Dorothy Harris

Is Halloween over yet?

I should say Happy Halloween, but I'm not really into filling my yard with plasticized decaying zombies or otherwise celebrating this holiday, which has morphed into a several week long opportunity to collect free sweets. Trying to figure out what night I'm supposed to hand out candy is tough due to our disinterest in the whole thing. As trailers, trucks and caravans of begging children paraded down my street in New York City gridlock fashion, I found myself once again praying tipsy parents would keep their itty bitty youngsters out of the darkened roadway. For reasons I have yet to understand, year after year we are greeted by koozie-carrying parents who loll on by as their kiddies run up and grab as much candy as their greedy hands can carry. I simply adored the little boy last year who sassed me about only giving him two mini candy bars. He was a real cutie in his demon costume with a mouth like a sailor already at such a young age. His parents were proud, I'll give them that. It astounds me how people load up trailers, golf carts and ATVs to go beg for candy. Don't get me wrong, I adore sugar. I rarely will turn down a sweet and if I do, it's because I've got plans for something even better later on. Candy and I have a love affair decades long. My sister and I used to have dessert after breakfast, lunch and dinner. I know this should be embarrassing to admit, but there it is. Candy is super, but is it worth all this?

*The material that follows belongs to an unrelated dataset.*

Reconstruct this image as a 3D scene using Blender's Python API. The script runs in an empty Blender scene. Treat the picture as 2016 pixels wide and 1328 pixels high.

People come for hours, in a never-ending stream, disembarking 15 or 20 kids at a time, completely eclipsing diehards who walk the neighborhood, begging the old fashioned, and in my opinion, honorable way. If you're going to bring a posse of people into someone else's neighborhood to get a few bucks worth of candy, please start at the other end because I can't budget that much free fructose. I complain about this each year, but after visiting a friend who lives in Golf Hammock, I realized it was way worse over there. When we spent Halloween with them, we were astounded to see trucks with trailers parking along Hammock Road, off-loading various vehicles. Apparently we take costumed candy begging very seriously in these parts. Throughout the evening an endless stream of angels, goblins and ghoulish zombies made their way across the perfectly manicured lawns. As was the case in our neighborhood, most of these kids didn't live there, but had been transported into the community to take advantage of safer conditions. This scares me way more than any fake blood, rubber masked, eyeball protruding parent chaperone. There are so many children running around in the dark while vehicles continue up and down the streets. Over the years, we have witnessed kids falling out of trailers, tripping over costumes and hanging by their capes, gowns or other apparel off the back of a golf cart while the parent or teen supervising remains completely oblivious. My personal favorite was the trailer that drove by at a good clip with a complete load of kids and burning tiki torches. As the flags and banners decorating the trailer whipped in the wind, the torches began singeing them. I may be a fuddy duddy, but this seemed unsafe. With so many ongoing events throughout the month, I can't help but wonder if it's time to end door-to-door begging and just enjoy the abundant organized festivities?